Why is tilapia not listed among your list of World's Healthiest Foods?

Our goal in featuring a list of 100+ familiar foods on our website was to provide a foundation for the Healthiest Way of Eating. These foods had to fulfill three criteria: (1) the foods had to be superior members of their food group in terms of nutrient content, and they had to play a key role in the diets and cuisines of cultures throughout the world. We did not want foods that would be placed at the bottom of the nutritional totem pole within their food group, and we did not want foods that lacked a history of use and a history of health benefits within traditional culinary practices in different cultures; (2) the foods had to be familiar to the general public in the United States who shop for food at ordinary food outlets; and (3) the foods had to be readily accessible and affordable to the general public in the United States. We did not want cost to be a prohibitive factor in our Healthiest Way of Eating, and we also did not want our website visitors to become enthusiastic about a way of eating composed of foods that did not exist in their local community.

Many nutritious and delicious foods did not make our list due to one or more of the reasons described above. Tilapia was a fish we did not include because it was less consistently available in local markets across the United States and less well-known in North America than the other fish that we initially featured on our website.

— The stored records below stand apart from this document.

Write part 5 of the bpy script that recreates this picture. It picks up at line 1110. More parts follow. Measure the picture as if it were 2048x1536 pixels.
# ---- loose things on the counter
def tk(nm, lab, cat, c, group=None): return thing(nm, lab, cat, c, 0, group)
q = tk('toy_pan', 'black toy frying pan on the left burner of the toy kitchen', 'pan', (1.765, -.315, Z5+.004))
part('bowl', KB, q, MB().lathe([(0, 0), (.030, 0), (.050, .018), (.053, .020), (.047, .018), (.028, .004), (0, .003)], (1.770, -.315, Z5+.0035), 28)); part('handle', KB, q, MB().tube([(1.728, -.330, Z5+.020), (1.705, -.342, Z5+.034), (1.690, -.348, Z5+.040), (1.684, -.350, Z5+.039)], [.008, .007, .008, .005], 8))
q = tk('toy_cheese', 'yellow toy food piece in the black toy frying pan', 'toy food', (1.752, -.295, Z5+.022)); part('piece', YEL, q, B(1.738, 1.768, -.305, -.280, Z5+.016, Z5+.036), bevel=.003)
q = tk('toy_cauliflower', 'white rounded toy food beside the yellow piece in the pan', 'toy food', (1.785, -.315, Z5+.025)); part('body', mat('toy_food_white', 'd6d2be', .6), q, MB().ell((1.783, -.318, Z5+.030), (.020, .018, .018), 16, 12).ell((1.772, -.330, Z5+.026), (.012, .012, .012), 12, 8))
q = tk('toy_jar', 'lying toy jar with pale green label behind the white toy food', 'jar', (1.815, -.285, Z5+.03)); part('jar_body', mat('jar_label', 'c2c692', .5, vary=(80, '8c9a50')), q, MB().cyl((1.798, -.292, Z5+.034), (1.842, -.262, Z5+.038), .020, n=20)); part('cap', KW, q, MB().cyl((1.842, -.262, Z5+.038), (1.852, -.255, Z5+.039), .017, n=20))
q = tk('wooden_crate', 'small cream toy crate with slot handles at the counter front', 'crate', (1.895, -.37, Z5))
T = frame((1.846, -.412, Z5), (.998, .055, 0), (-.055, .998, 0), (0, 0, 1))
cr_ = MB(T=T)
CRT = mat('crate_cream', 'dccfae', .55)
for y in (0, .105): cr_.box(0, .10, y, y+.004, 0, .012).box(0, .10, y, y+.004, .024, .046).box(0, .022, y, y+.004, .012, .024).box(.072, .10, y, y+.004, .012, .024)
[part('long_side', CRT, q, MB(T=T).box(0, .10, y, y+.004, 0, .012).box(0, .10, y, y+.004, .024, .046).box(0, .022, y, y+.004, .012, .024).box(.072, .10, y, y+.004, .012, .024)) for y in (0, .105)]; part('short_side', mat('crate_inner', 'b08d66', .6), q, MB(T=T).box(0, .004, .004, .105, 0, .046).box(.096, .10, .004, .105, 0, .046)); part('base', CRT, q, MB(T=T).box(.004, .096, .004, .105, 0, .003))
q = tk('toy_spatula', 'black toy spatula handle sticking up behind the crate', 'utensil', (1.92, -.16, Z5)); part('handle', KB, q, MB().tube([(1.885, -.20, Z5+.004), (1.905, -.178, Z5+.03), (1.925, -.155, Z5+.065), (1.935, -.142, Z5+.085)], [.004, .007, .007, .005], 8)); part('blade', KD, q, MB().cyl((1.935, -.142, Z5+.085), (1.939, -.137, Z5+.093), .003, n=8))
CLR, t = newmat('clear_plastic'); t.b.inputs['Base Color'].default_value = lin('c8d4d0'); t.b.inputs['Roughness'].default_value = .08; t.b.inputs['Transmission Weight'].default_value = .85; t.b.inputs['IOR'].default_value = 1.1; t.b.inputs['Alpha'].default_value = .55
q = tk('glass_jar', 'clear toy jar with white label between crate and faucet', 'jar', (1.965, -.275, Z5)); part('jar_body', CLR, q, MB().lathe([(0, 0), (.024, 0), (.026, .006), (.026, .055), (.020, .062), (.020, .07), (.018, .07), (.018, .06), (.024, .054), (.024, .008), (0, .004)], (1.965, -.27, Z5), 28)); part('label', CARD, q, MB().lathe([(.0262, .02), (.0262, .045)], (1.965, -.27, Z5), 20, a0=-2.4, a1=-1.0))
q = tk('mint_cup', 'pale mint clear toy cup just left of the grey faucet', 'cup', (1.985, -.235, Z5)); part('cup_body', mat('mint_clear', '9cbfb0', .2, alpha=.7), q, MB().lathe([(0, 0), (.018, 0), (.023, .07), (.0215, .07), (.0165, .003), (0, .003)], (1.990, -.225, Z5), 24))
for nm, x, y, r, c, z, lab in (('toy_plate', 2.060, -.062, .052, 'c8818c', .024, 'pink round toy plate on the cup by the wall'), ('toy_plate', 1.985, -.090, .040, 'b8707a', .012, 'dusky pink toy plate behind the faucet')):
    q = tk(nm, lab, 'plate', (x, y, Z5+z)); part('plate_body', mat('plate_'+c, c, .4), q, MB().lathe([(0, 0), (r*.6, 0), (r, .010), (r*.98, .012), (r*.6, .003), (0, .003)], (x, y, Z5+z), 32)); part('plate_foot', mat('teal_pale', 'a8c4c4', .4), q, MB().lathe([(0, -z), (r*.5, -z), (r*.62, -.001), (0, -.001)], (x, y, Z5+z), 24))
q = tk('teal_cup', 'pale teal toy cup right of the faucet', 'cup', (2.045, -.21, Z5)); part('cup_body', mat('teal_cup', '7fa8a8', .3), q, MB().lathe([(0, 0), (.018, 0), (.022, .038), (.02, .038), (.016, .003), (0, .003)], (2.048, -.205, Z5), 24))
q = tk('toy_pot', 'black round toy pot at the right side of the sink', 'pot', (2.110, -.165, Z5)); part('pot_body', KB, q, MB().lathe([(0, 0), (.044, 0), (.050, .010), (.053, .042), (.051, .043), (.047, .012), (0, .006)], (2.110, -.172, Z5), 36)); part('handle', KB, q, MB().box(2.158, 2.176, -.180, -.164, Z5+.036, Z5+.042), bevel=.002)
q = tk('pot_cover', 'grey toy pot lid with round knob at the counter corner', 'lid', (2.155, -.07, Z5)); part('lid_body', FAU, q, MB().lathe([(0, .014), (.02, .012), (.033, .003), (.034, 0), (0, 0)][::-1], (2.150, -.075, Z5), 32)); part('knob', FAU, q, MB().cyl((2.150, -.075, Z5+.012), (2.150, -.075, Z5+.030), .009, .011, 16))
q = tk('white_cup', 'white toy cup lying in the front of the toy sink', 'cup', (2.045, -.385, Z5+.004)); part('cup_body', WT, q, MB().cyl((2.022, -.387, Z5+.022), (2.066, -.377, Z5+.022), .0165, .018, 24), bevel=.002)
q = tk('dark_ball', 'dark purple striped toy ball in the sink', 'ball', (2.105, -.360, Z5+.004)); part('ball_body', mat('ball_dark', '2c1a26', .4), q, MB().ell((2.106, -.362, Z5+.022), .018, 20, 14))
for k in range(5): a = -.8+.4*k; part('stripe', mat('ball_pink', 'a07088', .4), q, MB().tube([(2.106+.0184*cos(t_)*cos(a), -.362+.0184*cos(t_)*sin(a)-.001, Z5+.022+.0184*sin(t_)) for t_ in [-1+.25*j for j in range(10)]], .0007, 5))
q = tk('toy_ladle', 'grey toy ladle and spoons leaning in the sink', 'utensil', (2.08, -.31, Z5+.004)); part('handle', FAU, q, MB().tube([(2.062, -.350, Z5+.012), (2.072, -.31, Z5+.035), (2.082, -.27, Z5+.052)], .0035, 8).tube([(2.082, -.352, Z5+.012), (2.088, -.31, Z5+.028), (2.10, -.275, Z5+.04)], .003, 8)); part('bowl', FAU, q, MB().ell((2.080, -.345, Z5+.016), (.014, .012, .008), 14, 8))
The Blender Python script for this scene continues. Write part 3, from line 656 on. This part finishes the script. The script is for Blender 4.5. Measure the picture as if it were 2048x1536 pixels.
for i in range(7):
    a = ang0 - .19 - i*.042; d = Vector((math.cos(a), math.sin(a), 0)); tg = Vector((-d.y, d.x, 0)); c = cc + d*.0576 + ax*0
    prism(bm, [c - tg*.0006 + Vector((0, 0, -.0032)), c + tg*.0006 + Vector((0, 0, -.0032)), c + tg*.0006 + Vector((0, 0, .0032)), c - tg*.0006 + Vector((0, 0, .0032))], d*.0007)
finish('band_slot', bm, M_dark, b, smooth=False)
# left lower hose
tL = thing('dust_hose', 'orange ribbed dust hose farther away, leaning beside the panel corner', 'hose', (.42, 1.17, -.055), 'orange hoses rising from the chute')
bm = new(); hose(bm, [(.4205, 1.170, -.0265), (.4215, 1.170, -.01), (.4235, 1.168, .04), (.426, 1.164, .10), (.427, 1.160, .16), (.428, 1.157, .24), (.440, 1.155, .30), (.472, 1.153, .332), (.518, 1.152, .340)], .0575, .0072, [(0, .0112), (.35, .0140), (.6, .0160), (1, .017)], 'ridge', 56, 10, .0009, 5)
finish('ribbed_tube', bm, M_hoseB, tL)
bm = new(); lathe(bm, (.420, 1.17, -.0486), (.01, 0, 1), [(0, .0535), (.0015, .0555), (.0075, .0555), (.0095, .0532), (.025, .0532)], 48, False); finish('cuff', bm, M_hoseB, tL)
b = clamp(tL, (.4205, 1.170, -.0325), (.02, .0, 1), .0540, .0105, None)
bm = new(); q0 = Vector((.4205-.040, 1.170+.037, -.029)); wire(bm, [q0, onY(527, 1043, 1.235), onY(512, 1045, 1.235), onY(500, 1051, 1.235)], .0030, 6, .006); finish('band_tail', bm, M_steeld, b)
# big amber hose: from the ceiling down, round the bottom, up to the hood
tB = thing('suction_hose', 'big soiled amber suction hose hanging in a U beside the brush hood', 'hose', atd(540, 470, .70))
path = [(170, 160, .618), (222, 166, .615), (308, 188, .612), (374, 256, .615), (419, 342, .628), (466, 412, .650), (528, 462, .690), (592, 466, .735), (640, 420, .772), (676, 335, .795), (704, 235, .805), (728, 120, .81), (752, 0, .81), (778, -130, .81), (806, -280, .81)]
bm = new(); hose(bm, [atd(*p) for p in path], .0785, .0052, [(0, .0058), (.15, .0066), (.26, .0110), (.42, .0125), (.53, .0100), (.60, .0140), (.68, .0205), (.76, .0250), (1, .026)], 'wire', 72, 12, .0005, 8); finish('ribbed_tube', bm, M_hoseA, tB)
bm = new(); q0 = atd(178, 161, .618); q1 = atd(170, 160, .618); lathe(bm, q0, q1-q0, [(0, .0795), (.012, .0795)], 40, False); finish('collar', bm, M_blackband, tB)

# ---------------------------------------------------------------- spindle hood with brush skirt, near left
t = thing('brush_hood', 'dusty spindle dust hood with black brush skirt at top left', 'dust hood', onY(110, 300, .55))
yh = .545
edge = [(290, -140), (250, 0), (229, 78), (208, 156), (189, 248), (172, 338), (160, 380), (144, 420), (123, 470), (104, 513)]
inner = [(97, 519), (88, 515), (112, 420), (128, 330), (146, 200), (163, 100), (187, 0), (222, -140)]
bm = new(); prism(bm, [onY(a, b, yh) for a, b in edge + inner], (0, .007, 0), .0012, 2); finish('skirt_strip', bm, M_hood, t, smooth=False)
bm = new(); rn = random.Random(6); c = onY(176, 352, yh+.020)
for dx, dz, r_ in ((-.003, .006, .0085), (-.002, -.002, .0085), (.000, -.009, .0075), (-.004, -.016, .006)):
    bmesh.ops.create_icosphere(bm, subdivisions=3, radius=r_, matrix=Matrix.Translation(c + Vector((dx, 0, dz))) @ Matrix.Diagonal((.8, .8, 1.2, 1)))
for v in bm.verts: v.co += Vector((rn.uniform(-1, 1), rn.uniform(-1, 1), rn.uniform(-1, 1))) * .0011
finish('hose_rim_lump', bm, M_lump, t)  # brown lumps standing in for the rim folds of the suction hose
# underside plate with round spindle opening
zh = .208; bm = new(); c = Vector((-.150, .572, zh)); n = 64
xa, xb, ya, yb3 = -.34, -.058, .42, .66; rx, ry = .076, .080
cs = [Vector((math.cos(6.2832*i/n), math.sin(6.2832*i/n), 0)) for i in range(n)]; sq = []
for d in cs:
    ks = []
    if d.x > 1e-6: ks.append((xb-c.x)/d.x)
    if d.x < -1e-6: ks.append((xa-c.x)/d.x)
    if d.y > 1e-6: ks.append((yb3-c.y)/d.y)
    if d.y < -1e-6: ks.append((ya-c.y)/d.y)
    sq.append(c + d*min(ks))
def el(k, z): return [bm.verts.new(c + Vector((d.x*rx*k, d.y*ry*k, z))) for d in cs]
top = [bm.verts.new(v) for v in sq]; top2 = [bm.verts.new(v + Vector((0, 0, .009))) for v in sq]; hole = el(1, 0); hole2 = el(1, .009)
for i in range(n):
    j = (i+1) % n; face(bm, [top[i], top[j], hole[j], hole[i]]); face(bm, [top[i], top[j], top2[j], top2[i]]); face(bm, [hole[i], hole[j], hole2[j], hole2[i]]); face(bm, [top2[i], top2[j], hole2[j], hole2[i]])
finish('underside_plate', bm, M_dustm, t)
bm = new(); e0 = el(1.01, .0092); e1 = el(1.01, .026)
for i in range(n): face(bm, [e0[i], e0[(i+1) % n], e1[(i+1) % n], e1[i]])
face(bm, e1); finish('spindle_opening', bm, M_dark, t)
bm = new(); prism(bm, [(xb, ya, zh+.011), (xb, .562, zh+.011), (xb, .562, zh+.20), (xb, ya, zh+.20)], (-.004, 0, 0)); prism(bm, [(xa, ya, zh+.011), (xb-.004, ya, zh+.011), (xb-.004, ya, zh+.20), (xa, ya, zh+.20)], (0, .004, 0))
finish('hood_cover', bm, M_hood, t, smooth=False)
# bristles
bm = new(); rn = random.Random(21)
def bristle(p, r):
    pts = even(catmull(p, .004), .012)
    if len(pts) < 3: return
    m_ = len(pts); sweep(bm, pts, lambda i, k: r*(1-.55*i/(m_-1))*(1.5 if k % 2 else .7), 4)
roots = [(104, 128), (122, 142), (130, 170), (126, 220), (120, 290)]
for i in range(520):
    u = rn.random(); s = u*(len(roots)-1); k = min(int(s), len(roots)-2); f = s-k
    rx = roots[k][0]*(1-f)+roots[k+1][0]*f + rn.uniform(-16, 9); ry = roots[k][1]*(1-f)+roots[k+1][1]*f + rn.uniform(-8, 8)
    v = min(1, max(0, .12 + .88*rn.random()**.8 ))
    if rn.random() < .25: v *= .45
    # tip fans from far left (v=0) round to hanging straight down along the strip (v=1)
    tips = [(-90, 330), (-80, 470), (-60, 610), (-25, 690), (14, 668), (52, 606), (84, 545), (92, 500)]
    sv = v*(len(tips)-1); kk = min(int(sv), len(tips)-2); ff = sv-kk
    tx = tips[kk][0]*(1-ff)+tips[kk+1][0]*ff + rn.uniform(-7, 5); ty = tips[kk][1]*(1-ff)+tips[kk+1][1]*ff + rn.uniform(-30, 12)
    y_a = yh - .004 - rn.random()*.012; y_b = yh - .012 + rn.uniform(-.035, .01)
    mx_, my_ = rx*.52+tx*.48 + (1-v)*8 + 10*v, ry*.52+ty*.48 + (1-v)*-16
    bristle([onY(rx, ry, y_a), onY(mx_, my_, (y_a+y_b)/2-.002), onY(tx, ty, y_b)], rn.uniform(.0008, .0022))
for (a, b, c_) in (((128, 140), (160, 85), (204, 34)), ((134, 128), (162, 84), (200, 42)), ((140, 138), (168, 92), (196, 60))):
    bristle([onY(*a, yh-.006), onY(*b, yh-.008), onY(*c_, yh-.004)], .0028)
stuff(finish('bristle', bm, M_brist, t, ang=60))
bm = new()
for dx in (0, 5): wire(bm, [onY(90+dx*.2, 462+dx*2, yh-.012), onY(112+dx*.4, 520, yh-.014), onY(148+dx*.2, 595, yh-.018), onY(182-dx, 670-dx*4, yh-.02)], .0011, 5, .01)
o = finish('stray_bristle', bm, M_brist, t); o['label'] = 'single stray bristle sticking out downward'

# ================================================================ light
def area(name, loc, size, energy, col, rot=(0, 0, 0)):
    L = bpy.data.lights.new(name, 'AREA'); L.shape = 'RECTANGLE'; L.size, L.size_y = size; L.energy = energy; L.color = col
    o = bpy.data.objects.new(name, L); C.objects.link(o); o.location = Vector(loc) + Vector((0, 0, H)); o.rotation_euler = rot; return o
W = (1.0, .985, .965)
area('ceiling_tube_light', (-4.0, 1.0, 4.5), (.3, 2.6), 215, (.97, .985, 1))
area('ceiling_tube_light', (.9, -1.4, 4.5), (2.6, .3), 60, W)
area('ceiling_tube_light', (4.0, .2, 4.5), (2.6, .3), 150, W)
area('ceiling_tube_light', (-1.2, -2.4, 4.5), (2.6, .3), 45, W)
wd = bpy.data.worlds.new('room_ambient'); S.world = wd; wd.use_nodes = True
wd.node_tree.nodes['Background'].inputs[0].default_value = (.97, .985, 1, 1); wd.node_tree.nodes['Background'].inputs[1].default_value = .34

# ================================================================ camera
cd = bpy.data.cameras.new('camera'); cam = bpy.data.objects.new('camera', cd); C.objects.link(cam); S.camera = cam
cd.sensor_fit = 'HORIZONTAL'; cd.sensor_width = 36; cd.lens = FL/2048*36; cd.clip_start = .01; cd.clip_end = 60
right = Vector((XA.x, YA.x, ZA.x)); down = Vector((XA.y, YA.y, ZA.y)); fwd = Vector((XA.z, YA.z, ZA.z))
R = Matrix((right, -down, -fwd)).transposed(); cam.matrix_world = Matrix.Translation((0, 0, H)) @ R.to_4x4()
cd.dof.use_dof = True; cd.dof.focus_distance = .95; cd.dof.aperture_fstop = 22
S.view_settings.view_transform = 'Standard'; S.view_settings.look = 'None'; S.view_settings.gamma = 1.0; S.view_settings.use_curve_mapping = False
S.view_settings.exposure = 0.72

Recently, though, tilapia has been growing in popularity. According to the American Tilapia Association, it is currently the 6th most popular seafood consumed in the United States. It is a low-calorie, low-fat fish with a light, mildly sweet flavor, which can be prepared many different ways. Since the tilapia you purchase is very likely to have been farmed, I do believe it is important to purchase tilapia that has been farmed in a country with verifiable quality control systems and without intensive pen and cage methods. Tilapia farmed in the United States would be a top choice here, followed by tilapia farmed in Central or South American countries including Costa Rica, Ecuador, Honduras and Brazil. On the avoidance list here would be tilapia farmed in China or Taiwan. Although U.S. Department of Agriculture guidelines for organic certification of farmed fish have yet to be fully implemented into law, you may find some farmed tilapia that have been certified as organic by other certification agencies, and they would also make a very good choice for your meal plan.